**EXERCISE DIRECTIONS:**
Copy down all of the data underneath, exactly as shown.

━━ GIVEN DATA

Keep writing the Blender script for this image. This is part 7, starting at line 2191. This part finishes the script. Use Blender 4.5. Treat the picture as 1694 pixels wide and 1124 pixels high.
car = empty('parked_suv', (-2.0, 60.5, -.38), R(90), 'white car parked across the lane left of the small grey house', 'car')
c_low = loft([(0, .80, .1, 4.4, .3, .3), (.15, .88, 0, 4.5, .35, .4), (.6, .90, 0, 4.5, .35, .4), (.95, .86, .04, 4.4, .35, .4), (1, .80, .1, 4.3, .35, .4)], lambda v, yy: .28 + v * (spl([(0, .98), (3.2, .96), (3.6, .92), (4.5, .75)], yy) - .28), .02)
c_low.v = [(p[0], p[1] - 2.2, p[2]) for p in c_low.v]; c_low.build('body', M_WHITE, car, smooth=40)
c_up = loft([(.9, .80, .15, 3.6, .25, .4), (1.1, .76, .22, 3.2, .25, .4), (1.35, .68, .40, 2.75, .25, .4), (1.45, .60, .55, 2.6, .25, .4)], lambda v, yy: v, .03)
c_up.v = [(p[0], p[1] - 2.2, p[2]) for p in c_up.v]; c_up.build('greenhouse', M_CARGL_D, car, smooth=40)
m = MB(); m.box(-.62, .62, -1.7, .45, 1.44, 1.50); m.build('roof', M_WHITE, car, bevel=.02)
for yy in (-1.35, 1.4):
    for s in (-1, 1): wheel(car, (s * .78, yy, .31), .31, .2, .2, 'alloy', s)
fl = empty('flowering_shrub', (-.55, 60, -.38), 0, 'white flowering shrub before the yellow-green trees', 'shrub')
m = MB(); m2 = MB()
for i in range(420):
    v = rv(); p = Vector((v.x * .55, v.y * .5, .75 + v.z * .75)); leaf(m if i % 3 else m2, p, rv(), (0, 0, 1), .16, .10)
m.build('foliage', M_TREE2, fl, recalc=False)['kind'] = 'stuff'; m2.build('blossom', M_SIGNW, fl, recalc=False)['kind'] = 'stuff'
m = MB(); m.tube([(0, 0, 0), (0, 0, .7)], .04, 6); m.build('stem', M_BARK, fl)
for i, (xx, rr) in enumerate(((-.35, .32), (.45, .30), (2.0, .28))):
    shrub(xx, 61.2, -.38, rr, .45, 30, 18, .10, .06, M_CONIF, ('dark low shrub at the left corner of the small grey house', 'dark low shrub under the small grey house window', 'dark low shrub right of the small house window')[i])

━━━━

**SOLVED PROBLEM:**
Keep writing the Blender script for this image. This is part 7, starting at line 2191. This part finishes the script. Use Blender 4.5. Treat the picture as 1694 pixels wide and 1124 pixels high.
car = empty('parked_suv', (-2.0, 60.5, -.38), R(90), 'white car parked across the lane left of the small grey house', 'car')
c_low = loft([(0, .80, .1, 4.4, .3, .3), (.15, .88, 0, 4.5, .35, .4), (.6, .90, 0, 4.5, .35, .4), (.95, .86, .04, 4.4, .35, .4), (1, .80, .1, 4.3, .35, .4)], lambda v, yy: .28 + v * (spl([(0, .98), (3.2, .96), (3.6, .92), (4.5, .75)], yy) - .28), .02)
c_low.v = [(p[0], p[1] - 2.2, p[2]) for p in c_low.v]; c_low.build('body', M_WHITE, car, smooth=40)
c_up = loft([(.9, .80, .15, 3.6, .25, .4), (1.1, .76, .22, 3.2, .25, .4), (1.35, .68, .40, 2.75, .25, .4), (1.45, .60, .55, 2.6, .25, .4)], lambda v, yy: v, .03)
c_up.v = [(p[0], p[1] - 2.2, p[2]) for p in c_up.v]; c_up.build('greenhouse', M_CARGL_D, car, smooth=40)
m = MB(); m.box(-.62, .62, -1.7, .45, 1.44, 1.50); m.build('roof', M_WHITE, car, bevel=.02)
for yy in (-1.35, 1.4):
    for s in (-1, 1): wheel(car, (s * .78, yy, .31), .31, .2, .2, 'alloy', s)
fl = empty('flowering_shrub', (-.55, 60, -.38), 0, 'white flowering shrub before the yellow-green trees', 'shrub')
m = MB(); m2 = MB()
for i in range(420):
    v = rv(); p = Vector((v.x * .55, v.y * .5, .75 + v.z * .75)); leaf(m if i % 3 else m2, p, rv(), (0, 0, 1), .16, .10)
m.build('foliage', M_TREE2, fl, recalc=False)['kind'] = 'stuff'; m2.build('blossom', M_SIGNW, fl, recalc=False)['kind'] = 'stuff'
m = MB(); m.tube([(0, 0, 0), (0, 0, .7)], .04, 6); m.build('stem', M_BARK, fl)
for i, (xx, rr) in enumerate(((-.35, .32), (.45, .30), (2.0, .28))):
    shrub(xx, 61.2, -.38, rr, .45, 30, 18, .10, .06, M_CONIF, ('dark low shrub at the left corner of the small grey house', 'dark low shrub under the small grey house window', 'dark low shrub right of the small house window')[i])